◆ **DATASET**:
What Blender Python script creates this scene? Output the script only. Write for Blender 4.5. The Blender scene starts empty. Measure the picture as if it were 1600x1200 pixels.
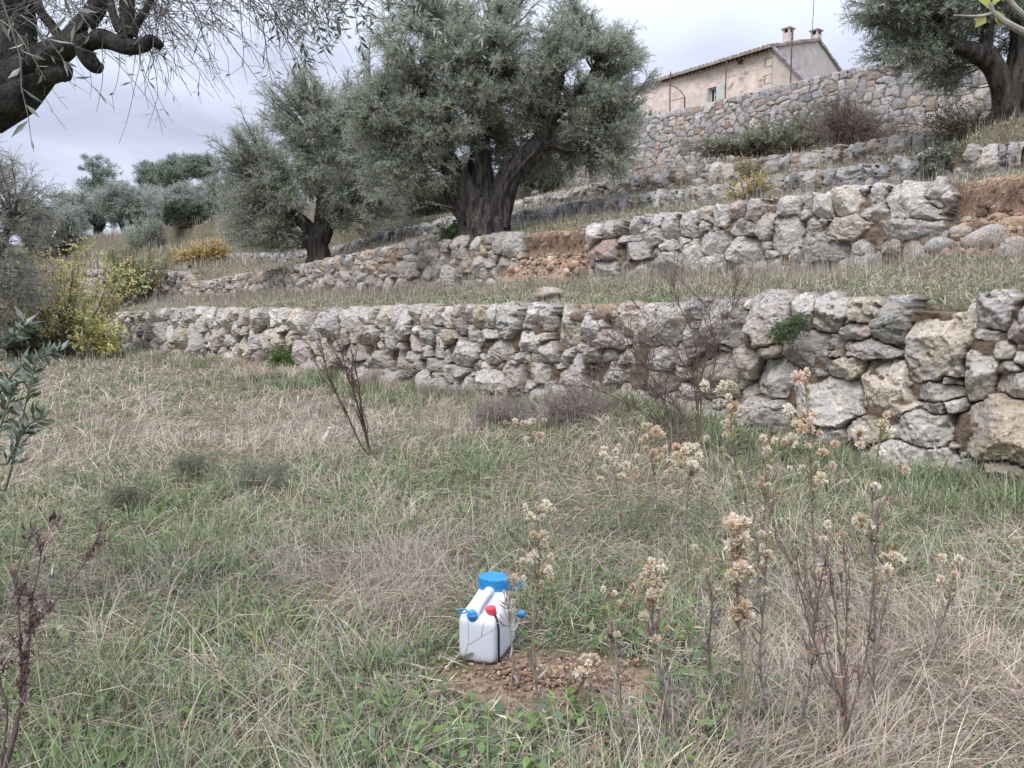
import bpy, math
import numpy as np
from math import radians, sin, cos, pi

scene = bpy.context.scene
# ---------------------------------------------------------------- camera, sky, sun, exposure
FPX = 1209.0                       # focal length of the photograph in its own pixels
PITCH = radians(5.2)
CAM = np.array([0.0, 0.0, 1.5])
cam_data = bpy.data.cameras.new("camera")
cam_data.sensor_width = 36.0
cam_data.lens = 36.0 * FPX / 1600.0
cam_data.clip_start = 0.05
cam_data.clip_end = 3000.0
cam = bpy.data.objects.new("camera", cam_data)
scene.collection.objects.link(cam)
cam.location = CAM
cam.rotation_euler = (pi / 2 - PITCH, 0, 0)
scene.camera = cam

SUN_EL, SUN_AZ = radians(52), radians(215)      # high, behind the photographer's left shoulder
world = bpy.data.worlds.new("World")
scene.world = world
world.use_nodes = True
wn, wl = world.node_tree.nodes, world.node_tree.links
wn.clear()
w_out = wn.new("ShaderNodeOutputWorld")
bg_sky = wn.new("ShaderNodeBackground"); bg_sky.inputs[1].default_value = 0.05
sky = wn.new("ShaderNodeTexSky"); sky.sky_type = 'NISHITA'; sky.sun_disc = False
sky.sun_elevation = SUN_EL; sky.sun_rotation = SUN_AZ
wl.new(sky.outputs[0], bg_sky.inputs[0])
tc = wn.new("ShaderNodeTexCoord")
sep = wn.new("ShaderNodeSeparateXYZ"); wl.new(tc.outputs["Generated"], sep.inputs[0])
zc = wn.new("ShaderNodeMath"); zc.operation = 'MAXIMUM'; zc.inputs[1].default_value = 0.0
wl.new(sep.outputs[2], zc.inputs[0])
zd = wn.new("ShaderNodeMath"); zd.operation = 'ADD'; zd.inputs[1].default_value = 0.16
wl.new(zc.outputs[0], zd.inputs[0])
dv = wn.new("ShaderNodeVectorMath"); dv.operation = 'DIVIDE'
cmb = wn.new("ShaderNodeCombineXYZ")
for k in range(3):
    wl.new(zd.outputs[0], cmb.inputs[k])
wl.new(tc.outputs["Generated"], dv.inputs[0]); wl.new(cmb.outputs[0], dv.inputs[1])
cn = wn.new("ShaderNodeTexNoise"); cn.inputs["Scale"].default_value = 0.75
cn.inputs["Detail"].default_value = 5.0; cn.inputs["Roughness"].default_value = 0.5
cn.inputs["Distortion"].default_value = 0.4
wl.new(dv.outputs[0], cn.inputs["Vector"])
cr = wn.new("ShaderNodeValToRGB")
cr.color_ramp.elements[0].position = 0.38; cr.color_ramp.elements[0].color = (0.34, 0.37, 0.485, 1)
cr.color_ramp.elements[1].position = 0.60; cr.color_ramp.elements[1].color = (0.545, 0.59, 0.71, 1)
wl.new(cn.outputs["Fac"], cr.inputs[0])
# an overcast sky is brighter overhead than near the horizon
zg = wn.new("ShaderNodeMapRange"); zg.inputs[1].default_value = 0.30; zg.inputs[2].default_value = 1.0
zg.inputs[3].default_value = 1.0; zg.inputs[4].default_value = 3.7
wl.new(sep.outputs[2], zg.inputs[0])
bg_cl = wn.new("ShaderNodeBackground")
wl.new(cr.outputs[0], bg_cl.inputs[0]); wl.new(zg.outputs[0], bg_cl.inputs[1])
mixw = wn.new("ShaderNodeMixShader"); mixw.inputs[0].default_value = 0.93
wl.new(bg_sky.outputs[0], mixw.inputs[1]); wl.new(bg_cl.outputs[0], mixw.inputs[2])
wl.new(mixw.outputs[0], w_out.inputs[0])

sun_data = bpy.data.lights.new("sun", 'SUN')
sun_data.energy = 1.5; sun_data.angle = radians(25); sun_data.color = (1.0, 0.95, 0.88)
sun = bpy.data.objects.new("sun", sun_data)
scene.collection.objects.link(sun)
sun.rotation_euler = (pi / 2 - SUN_EL, 0, pi - SUN_AZ)
sun.location = (0, 0, 40)

scene.view_settings.view_transform = 'Standard'
scene.view_settings.look = 'None'
scene.view_settings.exposure = 0.68
scene.view_settings.gamma = 1.0
scene.cycles.max_bounces = 5
scene.cycles.diffuse_bounces = 4
scene.cycles.transmission_bounces = 3
scene.cycles.use_adaptive_sampling = True
scene.cycles.adaptive_threshold = 0.008
scene.cycles.use_denoising = True

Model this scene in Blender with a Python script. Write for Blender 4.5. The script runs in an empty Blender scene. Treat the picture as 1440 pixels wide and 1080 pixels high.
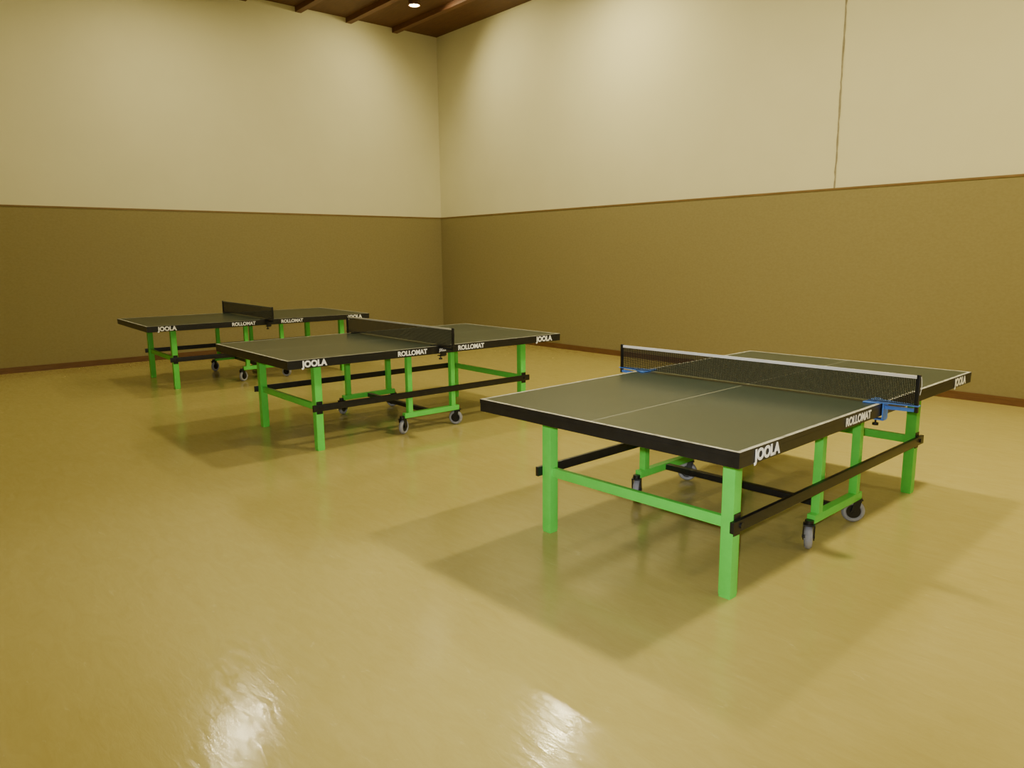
import bpy, bmesh, math, random
from mathutils import Vector, Matrix
random.seed(3)
C = bpy.context.collection
D = bpy.data

# ------------------------------------------------------------------ camera
CAM_H, PITCH, ROLL, FPX = 1.5096, 0.1725, -0.0095, 1043.08
fw = Vector((0, math.cos(PITCH), -math.sin(PITCH)))
up = Vector((0, math.sin(PITCH), math.cos(PITCH)))
rt = Vector((1, 0, 0))
R_ = rt*math.cos(ROLL) + up*math.sin(ROLL)
U_ = -rt*math.sin(ROLL) + up*math.cos(ROLL)
cd = D.cameras.new('camera'); cam = D.objects.new('camera', cd); C.objects.link(cam)
m = Matrix((R_, U_, -fw)).transposed().to_4x4(); m.translation = Vector((0, 0, CAM_H))
cam.matrix_world = m
cd.sensor_width = 36; cd.lens = FPX/1440*36; cd.clip_start = .05; cd.clip_end = 100
bpy.context.scene.camera = cam

# ------------------------------------------------------------------ materials
def mat(name, col, rough=.5, metal=0, spec=.5, coat=0):
    m = D.materials.new(name); m.use_nodes = True
    b = m.node_tree.nodes['Principled BSDF']
    b.inputs['Base Color'].default_value = (*col, 1); b.inputs['Roughness'].default_value = rough
    b.inputs['Metallic'].default_value = metal; b.inputs['Specular IOR Level'].default_value = spec
    b.inputs['Coat Weight'].default_value = coat
    return m
def N(m, t, **kw):
    n = m.node_tree.nodes.new(t)
    for k, v in kw.items():
        if k in n.inputs: n.inputs[k].default_value = v
        else: setattr(n, k, v)
    return n
def noisy(name, c1, c2, scale, rough=.5, stretch=(1,1,1), detail=6, bump=0, bscale=None, lo=.35, hi=.65, spec=.5, rot=0):
    m = mat(name, c1, rough, spec=spec); nt = m.node_tree; L = nt.links; b = nt.nodes['Principled BSDF']
    tc = N(m, 'ShaderNodeTexCoord'); mp = N(m, 'ShaderNodeMapping')
    mp.inputs['Scale'].default_value = stretch; mp.inputs['Rotation'].default_value = (0,0,rot)
    L.new(tc.outputs['Object'], mp.inputs['Vector'])
    no = N(m, 'ShaderNodeTexNoise', Scale=scale, Detail=detail, Roughness=.65)
    L.new(mp.outputs[0], no.inputs['Vector'])
    cr = N(m, 'ShaderNodeValToRGB'); e = cr.color_ramp.elements
    e[0].position = lo; e[0].color = (*c1, 1); e[1].position = hi; e[1].color = (*c2, 1)
    L.new(no.outputs[0], cr.inputs[0]); L.new(cr.outputs[0], b.inputs['Base Color'])
    if bump:
        n2 = N(m, 'ShaderNodeTexNoise', Scale=bscale or scale*3, Detail=4)
        L.new(mp.outputs[0], n2.inputs['Vector'])
        bp = N(m, 'ShaderNodeBump', Strength=bump, Distance=.01)
        L.new(n2.outputs[0], bp.inputs['Height']); L.new(bp.outputs[0], b.inputs['Normal'])
    return m
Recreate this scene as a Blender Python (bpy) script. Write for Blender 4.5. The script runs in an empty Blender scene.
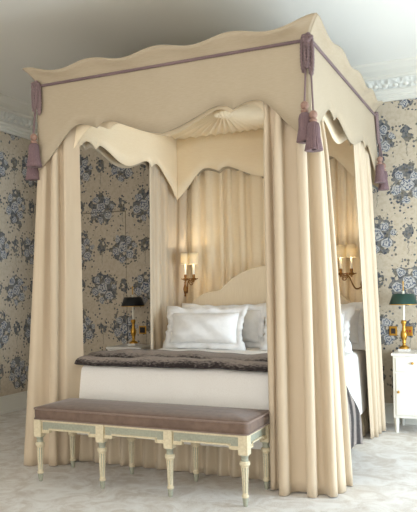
import bpy, math, random
from mathutils import Vector, Matrix
random.seed(7)
PI = math.pi
scene = bpy.context.scene
COL = scene.collection

# ------------------------------------------------------------------ helpers
def lin(r, g, b):
    def f(c):
        c /= 255.0
        return c / 12.92 if c <= 0.04045 else ((c + 0.055) / 1.055) ** 2.4
    return (f(r), f(g), f(b), 1.0)

class MB:
    """collects geometry that becomes ONE mesh object"""
    def __init__(s):
        s.v = []; s.f = []; s.m = []; s.smooth = []
    def add(s, verts, faces, mi=0, smooth=True):
        o = len(s.v); s.v += [tuple(p) for p in verts]
        for k, f in enumerate(faces):
            s.f.append([i + o for i in f])
            s.m.append(mi[k] if isinstance(mi, list) else mi); s.smooth.append(smooth)
        return s
    def box(s, x0, x1, y0, y1, z0, z1, mi=0):
        v = [(x, y, z) for z in (z0, z1) for y in (y0, y1) for x in (x0, x1)]
        return s.add(v, [(0, 2, 3, 1), (4, 5, 7, 6), (0, 1, 5, 4), (2, 6, 7, 3), (0, 4, 6, 2), (1, 3, 7, 5)], mi, False)
    def grid(s, P, closed_u=False, mi=0, smooth=True):
        n = len(P); m = len(P[0]); v = [p for r in P for p in r]; f = []
        for i in range(n if closed_u else n - 1):
            for j in range(m - 1):
                a = (i % n) * m + j; b = ((i + 1) % n) * m + j
                f.append((a, b, b + 1, a + 1))
        return s.add(v, f, mi, smooth)
    def lathe(s, prof, n=20, c=(0, 0, 0), rad=None, mi=0, cap=True):
        P = []
        for k in range(n):
            a = 2 * PI * k / n; row = []
            for r, z in prof:
                rr = r * (rad(a, z) if rad else 1)
                row.append((c[0] + rr * math.cos(a), c[1] + rr * math.sin(a), c[2] + z))
            P.append(row)
        s.grid(P, True, mi)
        if cap:
            for idx in (0, -1):
                if prof[idx][0] > 1e-5:
                    s.add([P[k][idx] for k in range(n)], [tuple(range(n))], mi, False)
        return s
    def tube(s, pts, r, n=8, lobes=0, twist=0.0, depth=0.25, mi=0, cap=True):
        pts = [Vector(p) for p in pts]
        rows = []; L = 0; up = None
        for i, p in enumerate(pts):
            t = (pts[min(i + 1, len(pts) - 1)] - pts[max(i - 1, 0)]).normalized()
            if up is None:
                up = Vector((0, 0, 1)) if abs(t.z) < .9 else Vector((1, 0, 0))
            up = (up - t * up.dot(t)).normalized(); sd = t.cross(up)
            if i: L += (p - pts[i - 1]).length
            rad = r(i / (len(pts) - 1)) if callable(r) else r
            row = []
            for k in range(n):
                a = 2 * PI * k / n
                q = rad * (1 + (depth * math.cos(lobes * (a + twist * L)) if lobes else 0))
                row.append(p + up * q * math.cos(a) + sd * q * math.sin(a))
            rows.append(row)
        m = len(rows); v = [p for rr in rows for p in rr]; f = []
        for i in range(m - 1):
            for k in range(n):
                f.append((i * n + k, i * n + (k + 1) % n, (i + 1) * n + (k + 1) % n, (i + 1) * n + k))
        if cap:
            f.append(tuple(range(n))); f.append(tuple((m - 1) * n + k for k in range(n)))
        return s.add(v, f, mi, True)
    def sphere(s, c, rx, ry, rz, n=14, m=9, mi=0):
        prof = [(max(math.sin(PI * j / m), 1e-6), -math.cos(PI * j / m)) for j in range(m + 1)]
        P = [[(c[0] + rx * r * math.cos(2 * PI * k / n), c[1] + ry * r * math.sin(2 * PI * k / n), c[2] + rz * z) for r, z in prof] for k in range(n)]
        return s.grid(P, True, mi)
    def build(s, name, mats, parent=None, bevel=0, solid=0, sub=0):
        me = bpy.data.meshes.new(name); me.from_pydata(s.v, [], s.f); me.validate()
        mats = mats if isinstance(mats, (list, tuple)) else [mats]
        for m in mats: me.materials.append(m)
        if len(me.polygons) == len(s.m):
            me.polygons.foreach_set('material_index', s.m); me.polygons.foreach_set('use_smooth', s.smooth)
        me.update()
        o = bpy.data.objects.new(name, me); COL.objects.link(o)
        if parent: o.parent = parent
        if solid:
            d = o.modifiers.new('thick', 'SOLIDIFY'); d.thickness = solid; d.offset = 0
        if bevel:
            d = o.modifiers.new('bev', 'BEVEL'); d.width = bevel; d.segments = 2; d.limit_method = 'ANGLE'
        if sub:
            d = o.modifiers.new('sub', 'SUBSURF'); d.levels = sub; d.render_levels = sub
        return o

def tag(o, label, cat, group=None):
    o['label'] = label; o['category'] = cat
    if group: o['group'] = group
    return o
def thing(name, label, cat, loc=(0, 0, 0), rz=0, group=None):
    o = bpy.data.objects.new(name, None); o.empty_display_size = .1; COL.objects.link(o)
    o.location = loc; o.rotation_euler = (0, 0, rz)
    return tag(o, label, cat, group)
def struct(o):
    o['kind'] = 'structure'; return o
def dup(root, label, loc=None, rz=None, group=None):
    r = root.copy(); COL.objects.link(r); r['label'] = label
    if loc is not None: r.location = loc
    if rz is not None: r.rotation_euler = (0, 0, rz)
    if group: r['group'] = group
    for ch in list(root.children):
        c = ch.copy(); COL.objects.link(c); c.parent = r
        for g in list(ch.children):
            d = g.copy(); COL.objects.link(d); d.parent = c
    return r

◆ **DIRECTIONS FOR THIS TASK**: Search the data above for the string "runs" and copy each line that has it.

◆ **RESULT OF THE EXERCISE**:
Model this scene in Blender with a Python script. Write for Blender 4.5. The script runs in an empty Blender scene. Treat the picture as 1440 pixels wide and 1080 pixels high.
Recreate this scene as a Blender Python (bpy) script. Write for Blender 4.5. The script runs in an empty Blender scene.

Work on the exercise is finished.